アメリカの歴史の負の遺産の部分に正面から取り組んだ力作、「Twelve Years A Slave」(邦題「それでも夜は明ける」)が今年のアカデミー賞最優秀作品賞に選ばれた。東部で自由人として生活していた黒人が騙されて誘拐され、南部に奴隷として送られ、12年間プランテーションで重労働を課せられた実話の映画化だ。
奴隷といえば、ジャマイカなど旧英領カリブ海諸国14カ国と1地域で構成されるカリブ共同体(カリコム)がイギリス、フランス、オランダを相手どり16世紀から18世紀にわたって行われた奴隷貿易・人身売買について公式謝罪・補償せよと言い出している。
3月のカリコム首脳会議では、10項目の要求項目を採択、4月中に三カ国に申し入れる。拒否すれば国際司法裁判所に提訴するという。
数世紀も昔の責任を問う話だけに名指しされた国も唖然としている。ただ歴史学者は「賠償するということは、そうした行為が国際的に違法であったことに対してのみに生じるもので、当時奴隷貿易は国際法では違法ではなかった」(オックスフォード大学のR・オキーフ教授)と謝罪・補償については懐疑的だ。
数年前、ドミニカ共和国に行ったことがある。1492年、クリストファー・コロンブスが「新発見」したイスパニョーラ島の三分の二を占める国だ。毎年、「発見者」を讃える行事が催されているが、近年これに反対するデモ集会も行われている。コロンブスが「新発見」する前から島には先住民族が住んでいたし、コロンブスは欧州人として初めて島に「到達」しただけだ、というのがその理由だ。

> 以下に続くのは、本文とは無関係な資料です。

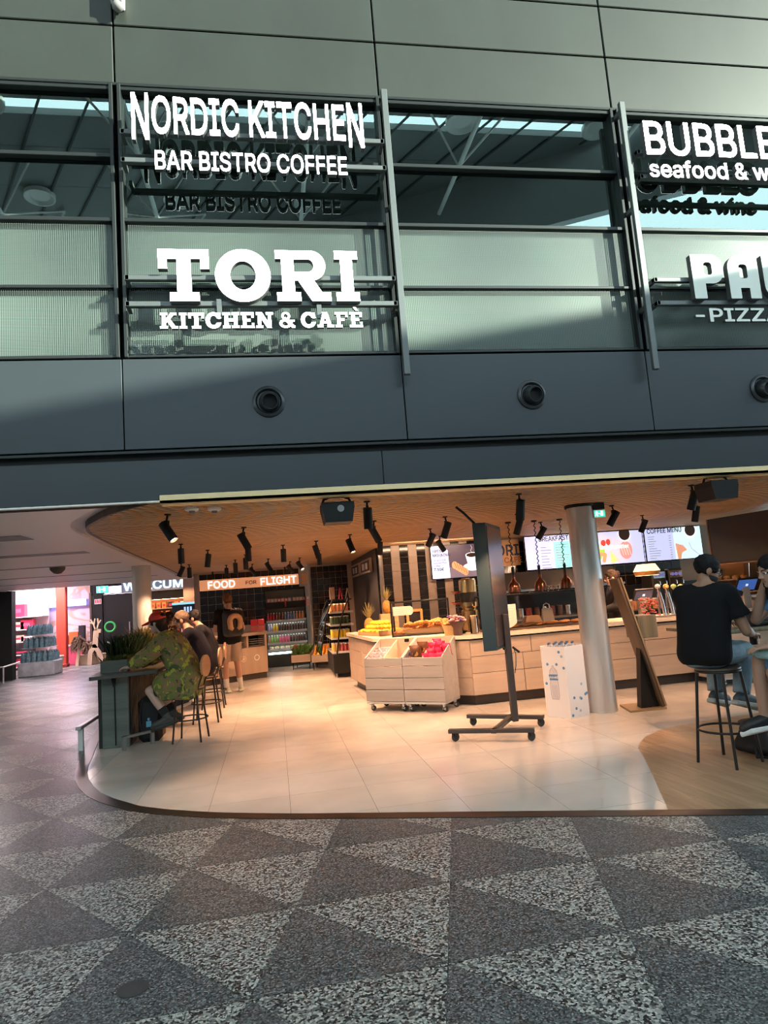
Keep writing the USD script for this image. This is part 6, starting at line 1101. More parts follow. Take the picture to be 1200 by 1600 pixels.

それだけではない。コロンブスは「大探検家」「大航海者」だけではなく、「奴隷商人」だった史実が明らかになり、それに対する反発もある。
コロンブスは、雇い主だったスペインのイザベル女王から先住民を奴隷にする許可を得ていた。それをいいことに先住民を弾圧する一方で、奴隷としてスペイン本国に連行し、人身売買していたのだ。
奴隷貿易の責任はなにも英仏蘭だけにあるわけではない。その奴隷を買い、牛馬のごとくこき使っていたアメリカも同罪だろう。